Of course, I could have claimed diminished responsibility. After all, I had only the previous day, spoken with the Guide Dogs Association and been told that they still haven’t found a dog for me. Now, I understand that they have to go through a careful matching process to make sure you get a compatible dog, but you’d think they would have realised by now that such a clever, gorgeous, hard-working mutt might be hard to find, and they may have to lower their sights a little.
It’s over a year now since my last dog, Ellis, took ill and as previous postings have illustrated, a long cane is a very poor substitute. Apart from being a well-trained rudder (not to mention a little engine when it comes to steep hills, I admit), my previous two dogs have had other top-pooch qualities which I had not anticipated. Perhaps the biggest of these is the social appeal that only dogs seem able to generate. People young and old adore guide dogs and that has a big effect on how they interact with me. Before owning Glen I used a white cane, which did have certain advantages – it didn’t eat as much as a dog, and subsequently crapped less, but in some ways I may as well have had a sign on my head saying ‘Leper – Kiss Me Quick’. It could be that people just weren’t sure what my cane was – was I about to do a Fred Astaire routine or beat them over the head with it? A dog, on the other paw, is like a social magnet, pulling people into his path.
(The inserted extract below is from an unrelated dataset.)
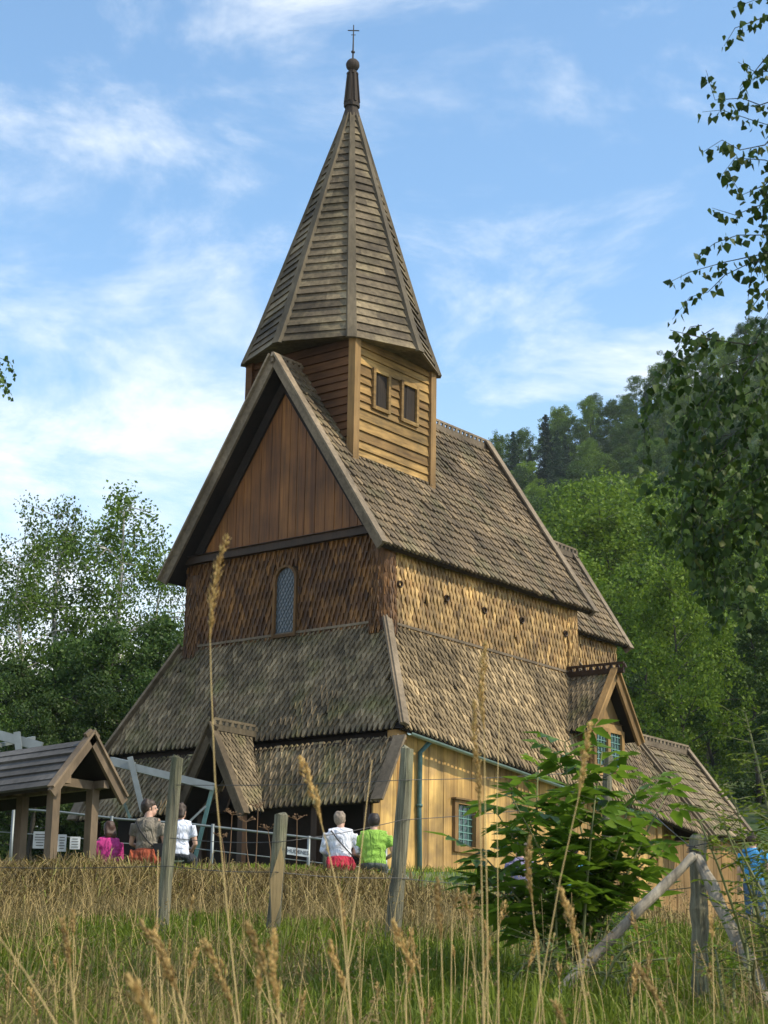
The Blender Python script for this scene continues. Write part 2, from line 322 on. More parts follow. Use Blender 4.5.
# main roof
zw, ze, zb = 14.20, 14.33, 9.97
mb = CH()
for sgn in (0, 1):
    yb = RS if sgn == 0 else RN; L0 = math.hypot(2.87, zw-zb)
    if sgn == 0: O, u, v, ln = V(-.40, yb, zb), V(1, 0, 0), V(0, 2.87, 4.27), 7.4
    else: O, u, v, ln = V(7.0, yb, zb), V(-1, 0, 0), V(0, -2.87, 4.27), 7.4
    Ls = np.linalg.norm(v); vv = unit(v)
    mb.cur = 0; shingles(mb, O, u, v, [(0, 0), (ln, 0), (ln, Ls), (0, Ls)], w=.14, e=.235, tip=.28, th=.055, jit=.005)
    mb.cur = 1; slab(mb, [O, O+u*ln, O+u*ln+v, O+v], .09)
nr = mb.build('nave_roof', [M['roof'], M['under']], ch)
for yb in (RS, RN):
    for x in (-.44, 7.04):
        mb = CH(); a, b = V(x, 2.6, zw+.10 if x < 0 else ze+.02), V(x, yb, zb-.02); d = unit(b-a); n_ = unit(np.cross(d, (1, 0, 0))); n_ = n_ if n_[2] > 0 else -n_
        mb.box((a+b)/2-n_*.02+d*.0, (b-a)/2+d*.02, (.03, 0, 0), n_*.09)
        mb.box((a+b)/2+n_*.09, (b-a)/2+d*.03, (.10, 0, 0), n_*.02); mb.build('bargeboard', M['trim'], nr)
mb = CH(); crest(mb, (-.50, 2.6, 14.20), (.4, 2.6, 14.20), .17); mb.build('ridge_crest', M['trim'], nr)
mb = CH(); crest(mb, (3.0, 2.6, 14.20), (7.15, 2.6, 14.22), .22); mb.build('ridge_crest', M['trim'], nr)

# upper walls : west gable
Z1, Z2 = 8.35, 10.47
mb = CH(); f = lambda q: 14.0-abs(2.6-(5.05-q))*1.487-.05
boards(mb, (0, 5.05, 0), (0, -1, 0), 4.9, 10.5, f, .12, .03, nrm=(-1, 0, 0), gap=.002); mb.build('gable_boarding', M['tar'], ch)
mb = CH()
for sg in (-1, 1): mb.prism([(-.10, 2.6, 14.0), (-.10, 2.6+sg*2.42, 10.42), (-.10, 2.6+sg*2.18, 10.42), (-.10, 2.6, 13.65)], (.06, 0, 0))
mb.build('gable_shade_band', M['under'], nr)  # dark strips added along the rakes as overhang shade, no real timber
mb = CH(); mb.abox(-.17, .0, .0, 5.2, Z2-.16, Z2-.01); mb.prism([(-.22, .07, Z2-.01), (-.03, .07, Z2+.07), (.0, .07, Z2-.01)], (0, 5.06, 0)); mb.build('tie_beam', M['dark'], ch)
mb = CH(); mb.abox(.02, LN, .02, 5.18, 7.5, 10.4); mb.prism([(.05, .1, 10.4), (.05, 5.1, 10.4), (.05, 2.6, 13.9)], (LN-.1, 0, 0)); mb.build('nave_core', M['dark'], ch)
hole = (2.05, 2.86, 8.5, 10.0)
def sh_wall(mb, O, u, ln, z0, z1, w=.12, e=.165, out=(0, 0, 0), hole=None):
    O = V(O)+V(out); shingles_h(mb, O, u, ln, z0, z1, w, e, hole)
def shingles_h(mb, O, u, ln, z0, z1, w, e, hole):
    if hole is None: shingles(mb, V(O)+V(0, 0, z0), u, (0, 0, 1), [(0, 0), (ln, 0), (ln, z1-z0), (0, z1-z0)], w=w, e=e, tip=.95, th=.042); return
    a, b, c, d = hole
    shingles(mb, V(O)+V(0, 0, z0), u, (0, 0, 1), [(0, 0), (a, 0), (a, z1-z0), (0, z1-z0)], w=w, e=e, tip=.95, th=.042)
    shingles(mb, V(O)+unit(u)*b+V(0, 0, z0), u, (0, 0, 1), [(0, 0), (ln-b, 0), (ln-b, z1-z0), (0, z1-z0)], w=w, e=e, tip=.95, th=.042)
    shingles(mb, V(O)+unit(u)*a+V(0, 0, d), u, (0, 0, 1), [(0, 0), (b-a, 0), (b-a, z1-d), (0, z1-d)], w=w, e=e, tip=.95, th=.042)
mb = CH(); sh_wall(mb, (0, 5.2, 0), (0, -1, 0), 5.2, Z1, Z2-.07, hole=(2.47, 3.07, 8.5, 9.93)); mb.build('west_shingle_wall', M['tarsh'], ch)
mb = CH(); sh_wall(mb, (0, 0, 0), (1, 0, 0), LN, Z1, 10.22); mb.build('south_shingle_wall', M['goldsh'], ch)
# corner pilasters clad with shingles
for (x, y, mat) in ((0, 0, 0), (0, 5.2, 0), (LN, 0, 1)):
    mb = CH(); sy = 1 if y == 0 else -1; r_ = .24
    for k in range(7):
        a0 = -.25+k*.36
        if x == 0 and y == 0: cx, cy = .10, .10; a0 = pi*.88+k*pi*.85/6
        elif x == 0: cx, cy = .12, 4.98; a0 = pi*.5+k*pi*.75/6
        else: cx, cy = LN-.10, .10; a0 = pi*1.3+k*pi*.75/6
        nn = V(cos(a0), sin(a0), 0); uu = V(-sin(a0), cos(a0), 0)
        O = V(cx, cy, Z1-.02)+nn*r_-uu*.065; shingles(mb, O, uu, V(0, 0, 1)-nn*.03, [(0, 0), (.13, 0), (.13, 1.74), (0, 1.74)], w=.075, e=.15, tip=.75, th=.028)
    mb.tube([(cx, cy, Z1-.1), (cx, cy, 10.06)], r_-.005, 14)
    mb.build('corner_pilaster', M['goldsh'] if mat else M['tarsh'], ch)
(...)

Once they’ve made contact with him, most people notice that he’s brought his ugly friend along, and feel duty bound to offer a courteous social nicety. It’s nice not to be the main focus of attention – the guide dog is the distracting third party who makes it easy to start a conversation – “He’s gorgeous isn’t he” or “How long have you had him?” And of course, particularly important to the male VIP is the guide dog’s pulling power when it comes to the ladies. Not only does he attract them better than your best aftershave, but also offers endless opportunities for outrageous flirting...I mean, who can resist when a woman comes up and asks if she can have a stroke...there’s only one answer isn’t there?
This attention, however, does have its downsides. At 6’4” I’m not the sort to blend into a crowd, but even less so with a guide dog. So slipping out incognito is virtually impossible, and my wife often receives reports of where I’ve been seen (This puts a dampener on the afore-mentioned flirting). It also means that on trips to public places, especially attractions designed for children, you do end up feeling rather like part of the attraction yourself – stand still too long and a queue of kids forms.
A guide dog takes a fair bit of looking after too –exercise, grooming, feeding and the obligatory picking up of jobbies are all additional chores to fit in around raising a career and holding down two kids. And of course, some of their habits leave a little to be desired. Glen was prone to suffering from irritable anal glands, and got some light relief from dragging them along the office floor, or the living room carpet. Suffice to say he was a dog who left his mark.